------ Data
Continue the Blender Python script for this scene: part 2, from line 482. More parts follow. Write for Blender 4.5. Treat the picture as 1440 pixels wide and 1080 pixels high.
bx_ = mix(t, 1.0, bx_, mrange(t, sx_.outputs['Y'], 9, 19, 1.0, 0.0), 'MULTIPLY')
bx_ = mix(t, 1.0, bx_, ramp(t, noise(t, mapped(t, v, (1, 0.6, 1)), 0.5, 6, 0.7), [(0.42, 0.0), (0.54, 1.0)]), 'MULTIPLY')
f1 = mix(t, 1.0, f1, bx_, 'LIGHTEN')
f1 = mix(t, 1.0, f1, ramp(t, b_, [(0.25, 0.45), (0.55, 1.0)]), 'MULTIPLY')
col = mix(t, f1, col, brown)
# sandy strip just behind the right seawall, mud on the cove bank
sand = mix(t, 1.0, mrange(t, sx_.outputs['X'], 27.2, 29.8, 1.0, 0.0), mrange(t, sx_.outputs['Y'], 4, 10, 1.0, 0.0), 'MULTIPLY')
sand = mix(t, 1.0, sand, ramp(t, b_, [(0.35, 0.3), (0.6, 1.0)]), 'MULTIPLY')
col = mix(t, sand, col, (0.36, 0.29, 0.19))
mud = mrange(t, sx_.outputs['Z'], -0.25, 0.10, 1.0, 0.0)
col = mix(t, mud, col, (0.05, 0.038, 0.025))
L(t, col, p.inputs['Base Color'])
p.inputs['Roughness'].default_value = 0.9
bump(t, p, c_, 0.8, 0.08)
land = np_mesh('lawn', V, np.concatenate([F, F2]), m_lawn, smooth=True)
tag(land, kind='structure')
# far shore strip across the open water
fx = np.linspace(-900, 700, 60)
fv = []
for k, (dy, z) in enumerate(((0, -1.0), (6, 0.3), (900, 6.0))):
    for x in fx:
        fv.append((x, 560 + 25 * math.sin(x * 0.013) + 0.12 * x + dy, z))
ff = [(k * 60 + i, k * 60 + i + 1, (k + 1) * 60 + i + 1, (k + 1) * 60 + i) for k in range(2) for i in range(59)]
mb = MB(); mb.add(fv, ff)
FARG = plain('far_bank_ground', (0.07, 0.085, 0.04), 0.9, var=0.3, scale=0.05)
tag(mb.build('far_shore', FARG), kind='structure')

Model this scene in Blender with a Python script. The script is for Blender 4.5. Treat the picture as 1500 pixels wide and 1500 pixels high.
------------
■ **What is required**
Return every record above exactly as it appears.

■ **Final answer**
Continue the Blender Python script for this scene: part 2, from line 482. More parts follow. Write for Blender 4.5. Treat the picture as 1440 pixels wide and 1080 pixels high.
bx_ = mix(t, 1.0, bx_, mrange(t, sx_.outputs['Y'], 9, 19, 1.0, 0.0), 'MULTIPLY')
bx_ = mix(t, 1.0, bx_, ramp(t, noise(t, mapped(t, v, (1, 0.6, 1)), 0.5, 6, 0.7), [(0.42, 0.0), (0.54, 1.0)]), 'MULTIPLY')
f1 = mix(t, 1.0, f1, bx_, 'LIGHTEN')
f1 = mix(t, 1.0, f1, ramp(t, b_, [(0.25, 0.45), (0.55, 1.0)]), 'MULTIPLY')
col = mix(t, f1, col, brown)
# sandy strip just behind the right seawall, mud on the cove bank
sand = mix(t, 1.0, mrange(t, sx_.outputs['X'], 27.2, 29.8, 1.0, 0.0), mrange(t, sx_.outputs['Y'], 4, 10, 1.0, 0.0), 'MULTIPLY')
sand = mix(t, 1.0, sand, ramp(t, b_, [(0.35, 0.3), (0.6, 1.0)]), 'MULTIPLY')
col = mix(t, sand, col, (0.36, 0.29, 0.19))
mud = mrange(t, sx_.outputs['Z'], -0.25, 0.10, 1.0, 0.0)
col = mix(t, mud, col, (0.05, 0.038, 0.025))
L(t, col, p.inputs['Base Color'])
p.inputs['Roughness'].default_value = 0.9
bump(t, p, c_, 0.8, 0.08)
land = np_mesh('lawn', V, np.concatenate([F, F2]), m_lawn, smooth=True)
tag(land, kind='structure')
# far shore strip across the open water
fx = np.linspace(-900, 700, 60)
fv = []
for k, (dy, z) in enumerate(((0, -1.0), (6, 0.3), (900, 6.0))):
    for x in fx:
        fv.append((x, 560 + 25 * math.sin(x * 0.013) + 0.12 * x + dy, z))
ff = [(k * 60 + i, k * 60 + i + 1, (k + 1) * 60 + i + 1, (k + 1) * 60 + i) for k in range(2) for i in range(59)]
mb = MB(); mb.add(fv, ff)
FARG = plain('far_bank_ground', (0.07, 0.085, 0.04), 0.9, var=0.3, scale=0.05)
tag(mb.build('far_shore', FARG), kind='structure')

Model this scene in Blender with a Python script. The script is for Blender 4.5. Treat the picture as 1500 pixels wide and 1500 pixels high.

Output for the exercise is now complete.